Cash Flow: Growth CapEx Consuming Everything
| Metric | FY2022 | FY2023 | FY2024 | FY2025 |
|---|---|---|---|---|
| Operating Cash Flow | $2.4B | $3.2B | $3.6B | $3.9B |
| Gross CapEx | — | — | $3.2B | $3.4B |
| Free Cash Flow | $1.0B | $826M | $684M | $584M |
| Dividends ($1.85/share) | — | — | $419M | — |
| Cash Balance | $219M | $142M | $157M | $166M |
Dividends of $1.85 per share and distributions to noncontrolling interests of $230M consume most of the already-thin FCF. The company approved buyback programs of $1.0B each in 2024 and 2025. Per the 10-K, Targa believes it has "sufficient access to capital and liquidity to fund our capital requirements" but this relies entirely on continued access to debt markets — cash balance is a mere $166M.
The 18-Point Screening
Revenue Quality
| # | Check | Result | Detail |
|---|---|---|---|
| A1 | DSO Change | ✅ Pass | DSO 32 days, -4 days YoY — tightening |
| A2 | AR vs Revenue Growth | ✅ Pass | AR -8.9% vs revenue +3.9% — AR shrinking |
| A3 | Revenue vs CFFO | ✅ Pass | Revenue +3.9%, CFFO +7.3% — cash outpacing revenue |
Expense Quality
| # | Check | Result | Detail |
|---|---|---|---|
| B1 | Inventory vs COGS | ❌ Fail | Inventory +28.4% while COGS -0.8%, margin rising |
| B2 | CapEx vs Revenue | ✅ Pass | CapEx +12.4% vs revenue +3.9% — reasonable for growth stage |
| B3 | SG&A Ratio | ✅ Pass | SG&A/Gross Profit 8.1% — excellent |
| B4 | Gross Margin | ✅ Pass | Gross margin 29.4%, +3.4pp — healthy expansion |
B1 inventory flag: For a midstream company, inventory primarily consists of NGL linefill and stored products.
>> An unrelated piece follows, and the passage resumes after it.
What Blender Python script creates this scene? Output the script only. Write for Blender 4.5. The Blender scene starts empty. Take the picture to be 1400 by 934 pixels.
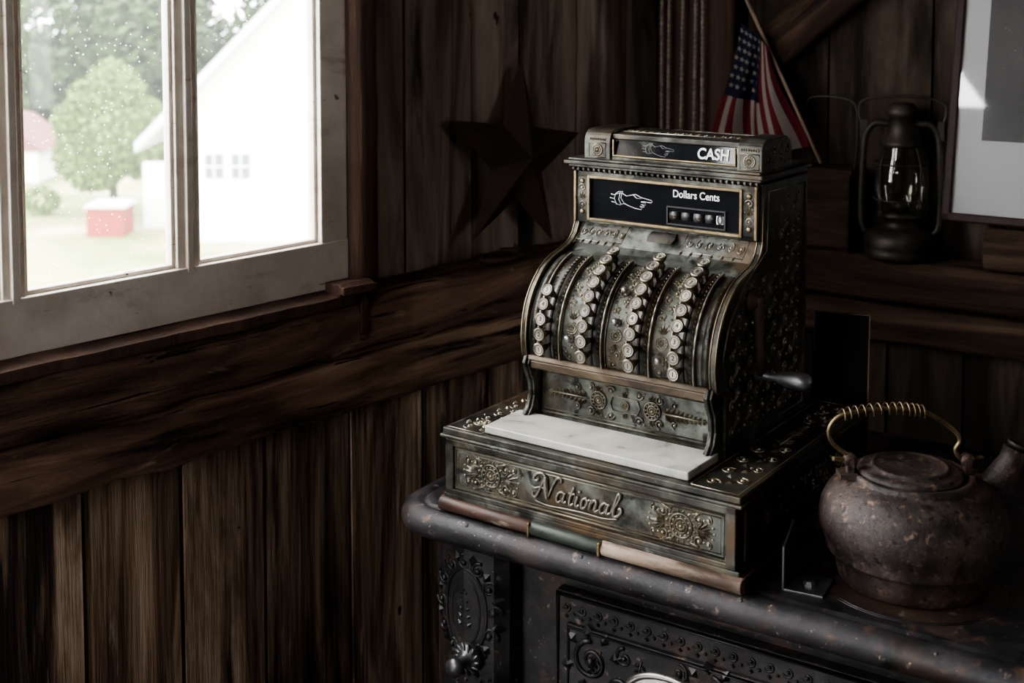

A 28.4% increase while COGS is flat and margins are rising is the textbook Schilit pattern. However, for a midstream operator with expanding pipeline and storage capacity, some inventory growth is expected — new pipelines require linefill. The magnitude (28.4%) relative to revenue growth (3.9%) remains outsized and warrants disclosure review.
Cash Flow Quality
| # | Check | Result | Detail |
|---|---|---|---|
| C1 | CFFO vs Net Income | ✅ Pass | CFFO/NI 2.04x — strong cash backing |
| C2 | Free Cash Flow | ✅ Pass | FCF $584M, FCF/NI 0.30x — thin but positive |
| C3 | Accruals Ratio | ✅ Pass | Accruals ratio -7.9% — deeply negative, clean |
| C4 | Cash vs Debt | ❌ Fail | Cash $166M covers 1% of $17.5B debt |
Balance Sheet Quality
| # | Check | Result | Detail |
|---|---|---|---|
| D1 | Goodwill + Intangibles | ✅ Pass | No goodwill — clean |
| D2 | Leverage | ✅ Pass | Debt/EBITDA 3.6x, interest coverage 3.9x — stretched but within covenant |
| D3 | Soft Asset Growth | ⚠️ Watch | Other assets +82.8% vs revenue +3.9% |
| D4 | Asset Impairment | N/A | No write-off data |
The 82.8% surge in other assets likely reflects pipeline construction in progress, linefill, and right-of-use assets from expanding operations. Per the 10-K, the company has "pledged the accounts receivables of Targa Receivables" under a securitization facility — indicating active use of off-balance-sheet financing tools.
Acquisition Risk
| # | Check | Result | Detail |
|---|---|---|---|
| E1 | Serial Acquirer FCF | ✅ Pass | FCF after acquisitions positive |
| E2 | Goodwill Surge | ✅ Pass | No goodwill |
Manipulation Score
| # | Check | Result | Detail |
|---|---|---|---|
| F1 | Beneish M-Score | ✅ Pass | M-Score -3.06 — cleanest in energy peer group |
Altman Z-Score: 1.02 (distress zone) | F-Score: 0.38 (low manipulation probability 0.14%)
Key Risks from the 10-K
Summary
Targa's F grade reflects the tension between an excellent operating business (M-Score -3.06, CFFO/NI 2.04x, 29.4% gross margins) and a balance sheet that has been stretched to fund Permian Basin growth. The Z-Score of 1.02 in the distress zone is structural — Targa operates with thin equity and heavy debt by design, as is typical for midstream MLPs and their successors. The inventory flag deserves monitoring but is likely explained by new pipeline linefill. The real risk is the combination of $17.5B debt, $166M cash, $3.4B annual growth CapEx, and $2.0B authorized buybacks — a capital allocation program that assumes uninterrupted access to debt capital markets.